Ces algorithmes permettent de personnaliser la production de « modèles de diffusion » en quelques secondes : à l'aide d'images de référence et via un court descriptif textuel, le système apprend à déshabiller (ou ‘denoise’, « ôter le bruit ») des images surchargées pour parvenir à une image simple, épurée.
Dans les usines ou les entrepôts, les installations seront ainsi rendues plus efficaces et plus sécurisées. Les robots vont y interagir comme des « assistants intelligents » assurant des tâches répétitives, très précises, sans mettre en danger les personnels. En pratique, par exemple, le manipulateur Isaac de Nvidia conçoit virtuellement des bras robotiques qui sont ensuite installés et testés. Toute la chaîne robotique peut ainsi être optimisée, ou même « inspirée de modèles humanoïdes ».

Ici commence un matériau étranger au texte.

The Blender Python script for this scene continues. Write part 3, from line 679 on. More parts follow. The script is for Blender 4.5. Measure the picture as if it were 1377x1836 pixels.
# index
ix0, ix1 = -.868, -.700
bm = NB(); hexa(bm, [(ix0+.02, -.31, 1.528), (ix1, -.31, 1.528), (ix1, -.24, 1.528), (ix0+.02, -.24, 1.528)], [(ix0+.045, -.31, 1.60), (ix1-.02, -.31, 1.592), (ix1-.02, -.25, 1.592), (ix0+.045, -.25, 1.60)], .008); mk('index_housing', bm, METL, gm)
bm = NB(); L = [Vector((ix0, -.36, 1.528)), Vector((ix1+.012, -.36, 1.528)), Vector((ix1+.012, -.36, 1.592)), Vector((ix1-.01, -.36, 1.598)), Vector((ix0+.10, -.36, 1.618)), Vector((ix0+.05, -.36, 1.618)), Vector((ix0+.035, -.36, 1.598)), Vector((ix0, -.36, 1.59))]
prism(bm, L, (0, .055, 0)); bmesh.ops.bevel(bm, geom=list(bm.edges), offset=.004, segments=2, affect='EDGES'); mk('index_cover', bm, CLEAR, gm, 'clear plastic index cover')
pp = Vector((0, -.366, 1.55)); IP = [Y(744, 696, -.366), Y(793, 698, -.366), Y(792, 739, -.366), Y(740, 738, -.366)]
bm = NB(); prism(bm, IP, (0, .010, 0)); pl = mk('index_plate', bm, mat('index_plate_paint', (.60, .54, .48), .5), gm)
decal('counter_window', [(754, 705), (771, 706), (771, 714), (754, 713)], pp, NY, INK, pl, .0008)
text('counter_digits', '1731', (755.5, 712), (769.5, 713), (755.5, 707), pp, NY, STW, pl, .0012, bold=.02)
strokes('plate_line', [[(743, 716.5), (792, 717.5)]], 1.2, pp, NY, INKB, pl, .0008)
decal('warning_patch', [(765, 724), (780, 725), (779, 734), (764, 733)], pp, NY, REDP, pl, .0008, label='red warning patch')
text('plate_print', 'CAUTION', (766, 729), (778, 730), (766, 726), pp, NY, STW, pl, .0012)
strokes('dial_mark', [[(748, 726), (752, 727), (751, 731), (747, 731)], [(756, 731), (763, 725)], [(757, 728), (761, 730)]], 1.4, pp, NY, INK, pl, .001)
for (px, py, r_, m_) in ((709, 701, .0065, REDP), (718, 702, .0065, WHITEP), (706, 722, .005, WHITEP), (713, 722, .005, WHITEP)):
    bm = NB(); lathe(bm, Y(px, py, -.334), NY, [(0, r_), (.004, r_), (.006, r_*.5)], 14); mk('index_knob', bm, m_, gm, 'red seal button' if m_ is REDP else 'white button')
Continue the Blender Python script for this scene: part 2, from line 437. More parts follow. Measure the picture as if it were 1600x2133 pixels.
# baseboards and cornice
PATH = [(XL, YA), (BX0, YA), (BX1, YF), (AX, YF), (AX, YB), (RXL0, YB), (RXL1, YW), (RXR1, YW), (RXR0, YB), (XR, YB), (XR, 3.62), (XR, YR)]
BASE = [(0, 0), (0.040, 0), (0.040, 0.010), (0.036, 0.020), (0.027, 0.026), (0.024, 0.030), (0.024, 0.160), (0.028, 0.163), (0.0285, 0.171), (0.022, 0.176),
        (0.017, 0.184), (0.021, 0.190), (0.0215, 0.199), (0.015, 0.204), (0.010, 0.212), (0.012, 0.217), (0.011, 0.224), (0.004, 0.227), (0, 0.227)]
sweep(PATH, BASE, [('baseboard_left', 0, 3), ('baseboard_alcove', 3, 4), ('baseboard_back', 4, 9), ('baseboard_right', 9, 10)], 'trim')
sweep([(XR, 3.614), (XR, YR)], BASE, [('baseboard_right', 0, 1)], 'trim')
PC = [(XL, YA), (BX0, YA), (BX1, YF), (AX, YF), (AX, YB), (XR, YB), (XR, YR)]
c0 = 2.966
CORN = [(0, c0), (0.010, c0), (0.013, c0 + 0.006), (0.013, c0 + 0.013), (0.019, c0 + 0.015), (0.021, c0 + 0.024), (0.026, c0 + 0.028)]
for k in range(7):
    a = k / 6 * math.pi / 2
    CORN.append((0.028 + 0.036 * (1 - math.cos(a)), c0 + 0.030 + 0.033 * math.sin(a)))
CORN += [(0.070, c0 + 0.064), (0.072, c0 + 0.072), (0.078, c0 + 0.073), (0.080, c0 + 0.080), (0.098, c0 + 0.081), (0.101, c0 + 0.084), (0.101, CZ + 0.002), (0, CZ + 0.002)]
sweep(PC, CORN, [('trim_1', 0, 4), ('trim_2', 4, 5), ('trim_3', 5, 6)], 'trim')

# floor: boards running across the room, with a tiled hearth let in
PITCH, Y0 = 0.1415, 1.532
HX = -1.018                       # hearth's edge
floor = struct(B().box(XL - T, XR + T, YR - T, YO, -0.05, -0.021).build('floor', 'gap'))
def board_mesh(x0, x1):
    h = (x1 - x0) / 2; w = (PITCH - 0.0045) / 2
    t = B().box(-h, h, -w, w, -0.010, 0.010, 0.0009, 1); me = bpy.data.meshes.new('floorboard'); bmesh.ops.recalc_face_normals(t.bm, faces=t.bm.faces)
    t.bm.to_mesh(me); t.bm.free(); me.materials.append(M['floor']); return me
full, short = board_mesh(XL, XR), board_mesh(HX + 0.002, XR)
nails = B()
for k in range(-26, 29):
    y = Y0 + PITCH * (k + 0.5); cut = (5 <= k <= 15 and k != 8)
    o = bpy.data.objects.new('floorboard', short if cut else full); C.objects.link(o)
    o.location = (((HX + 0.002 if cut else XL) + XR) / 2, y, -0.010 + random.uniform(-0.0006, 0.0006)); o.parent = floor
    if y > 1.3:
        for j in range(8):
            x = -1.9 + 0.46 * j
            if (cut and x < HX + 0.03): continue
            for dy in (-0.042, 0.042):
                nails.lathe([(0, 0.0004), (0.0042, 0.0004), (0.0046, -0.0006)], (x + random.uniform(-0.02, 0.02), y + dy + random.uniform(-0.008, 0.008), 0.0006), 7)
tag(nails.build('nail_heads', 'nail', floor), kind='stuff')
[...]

Parmi les industriels qui ont testé ces plateformes figure Foxconn, géant taïwanais de l’électronique (170 usines dans le monde). « Pour concevoir une chaîne d'assemblage optimale, les ingénieurs doivent trouver le meilleur emplacement pour des dizaines de bras robotiques, chacun pesant des centaines de kilos. Et pour étudier l'ensemble de la chaîne, il faut des milliers de capteurs et de caméras vidéo en réseau », explique un responsable. L’IA permet ici de tout déterminer : comment acheminer un composant par la meilleure route, comment le placer avec précision devant un robot assembleur, comment en reconnaître la forme et l’identifier…
Dans le bâtiment aussi…
D’autres applications visent le bâtiment, la construction. A noter, par exemple, l’initiative de la direction Habitat de l’ONU (qui déplore 2,8 milliards de mal-logés dans le monde). Elle a défini des solutions d’architecture entièrement automatisée (AuAr, automated architecture) : la conception est faite par algorithmes et la fabrication modulaire des logements est automatisée. C’est une boite à outils qui permet d’élaborer des « micro-usines » aptes à fabriquer le cœur et l’enveloppe d’une éco-habitation en bois. Tout le reste de l’aménagement est géré par logiciel. Ce n’est pas une utopie : le déploiement de la solution, contractualisée avec des constructeurs du bâtiment, vient de démarrer en Belgique et au Royaume-Uni.